You are assigning specific importance to a single valid set of randomly selected data, because it seems significant to our brains.

If I asked you to give me an array of 1 million items containing an x, and y coordinate, what are the odds that any single specific set of items are returned?

Based on your answer to that, what are the odds for a set being return with all the same exact x and y coordinates, and a set with different x, and y coordinates?
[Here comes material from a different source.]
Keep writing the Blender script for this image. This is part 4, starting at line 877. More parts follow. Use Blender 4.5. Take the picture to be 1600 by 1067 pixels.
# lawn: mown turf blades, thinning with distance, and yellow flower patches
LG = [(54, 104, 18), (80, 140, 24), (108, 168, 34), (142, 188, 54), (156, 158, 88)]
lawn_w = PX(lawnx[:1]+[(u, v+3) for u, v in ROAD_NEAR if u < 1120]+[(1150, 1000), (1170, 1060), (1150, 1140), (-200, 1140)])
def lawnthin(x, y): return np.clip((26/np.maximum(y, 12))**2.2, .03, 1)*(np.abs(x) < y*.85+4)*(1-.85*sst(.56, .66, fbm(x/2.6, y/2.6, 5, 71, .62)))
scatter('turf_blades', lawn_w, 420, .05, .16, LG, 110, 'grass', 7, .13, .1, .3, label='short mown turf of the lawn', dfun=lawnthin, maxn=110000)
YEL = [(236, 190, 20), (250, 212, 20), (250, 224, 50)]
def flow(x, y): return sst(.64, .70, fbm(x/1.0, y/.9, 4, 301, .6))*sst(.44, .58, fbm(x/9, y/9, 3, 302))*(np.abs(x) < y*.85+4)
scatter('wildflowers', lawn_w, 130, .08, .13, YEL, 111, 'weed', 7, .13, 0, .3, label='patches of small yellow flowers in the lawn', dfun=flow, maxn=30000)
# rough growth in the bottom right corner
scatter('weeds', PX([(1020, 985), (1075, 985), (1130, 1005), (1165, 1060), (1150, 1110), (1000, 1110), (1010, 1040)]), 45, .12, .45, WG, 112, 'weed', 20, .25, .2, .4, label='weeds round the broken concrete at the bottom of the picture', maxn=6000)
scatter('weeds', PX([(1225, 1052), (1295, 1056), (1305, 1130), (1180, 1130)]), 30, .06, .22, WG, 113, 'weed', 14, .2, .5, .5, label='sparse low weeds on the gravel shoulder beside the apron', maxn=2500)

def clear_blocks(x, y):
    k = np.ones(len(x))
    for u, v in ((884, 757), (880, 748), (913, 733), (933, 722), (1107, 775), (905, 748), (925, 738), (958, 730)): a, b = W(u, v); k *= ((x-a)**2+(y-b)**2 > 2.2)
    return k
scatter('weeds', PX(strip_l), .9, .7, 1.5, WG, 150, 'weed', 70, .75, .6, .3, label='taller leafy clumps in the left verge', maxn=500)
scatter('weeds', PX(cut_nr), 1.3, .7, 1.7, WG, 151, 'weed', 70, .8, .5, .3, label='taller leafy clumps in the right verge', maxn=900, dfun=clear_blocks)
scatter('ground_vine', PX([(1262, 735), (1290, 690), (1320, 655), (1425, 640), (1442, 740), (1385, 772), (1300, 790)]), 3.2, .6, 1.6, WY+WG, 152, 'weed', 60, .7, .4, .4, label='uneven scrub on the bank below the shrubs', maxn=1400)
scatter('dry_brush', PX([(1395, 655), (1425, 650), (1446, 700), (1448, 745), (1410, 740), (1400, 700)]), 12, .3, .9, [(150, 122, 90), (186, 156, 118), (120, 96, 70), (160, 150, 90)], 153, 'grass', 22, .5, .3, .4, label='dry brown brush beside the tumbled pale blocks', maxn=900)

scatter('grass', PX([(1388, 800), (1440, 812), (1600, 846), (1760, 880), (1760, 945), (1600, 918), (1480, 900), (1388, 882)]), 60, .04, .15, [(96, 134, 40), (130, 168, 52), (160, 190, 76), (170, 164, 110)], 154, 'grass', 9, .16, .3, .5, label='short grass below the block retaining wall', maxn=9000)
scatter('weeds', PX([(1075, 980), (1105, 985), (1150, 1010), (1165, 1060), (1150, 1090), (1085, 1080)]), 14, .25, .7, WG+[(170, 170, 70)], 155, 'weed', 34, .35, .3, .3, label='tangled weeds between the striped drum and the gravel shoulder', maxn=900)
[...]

if you answer anything other than it being the same chance, then you either don't think the selection mechanism is random, or you are falling to the standard fallacies around randomness





>That is the human pattern overactive pattern matching at play. I compared the single configuration of all dots on one location to any other specific configuration. You are not comparing to to _every other configuration_ because they are not the same. You are assigning specific importance to a single valid set of randomly selected data, because it seems significant to our brains.

That's just how importance works.

It sets some things aside as "significant to our brains". The universe doesn't care, even total heat death is not "important" if one excluses us making a prioritization of things.

Given our classification of orderly configurations as a distinct set, the comparison is between "any from all random-looking/noise-like configuration" vs "any from all orderly-like configurations". And the former are much more.

>if you answer anything other than it being the same chance, then you either don't think the selection mechanism is random, or you are falling to the standard fallacies around randomness

You're confusing the selection mechanism (random) with the classification mechanism that segments the set of possible outcomes into orderly vs not (not random).

As a simpler example, imagine a bag with N loterry numbers on individual cards. If they pick one at random, the chance any number has is 1/N. But the chance that a number OTHER than ours has is N-1/N. Our chances are as good as any other single number's, sure. But they're NOT as good as all other numbers put together.

You're argue that "but all are just sets of coordinates" or "all are just lottery numbers".

Sure, but some of those coordinate sets have importance to us, and others don't. And one of these lottery numbers is important t us, all the others aren't. And since the latter is a much larger group, the posibility of a member of it coming up is too.

That we consider one subset of results more special than the other is not negotiable. It's a thing we actually do in the real world, and it's the premise of the whole discussion.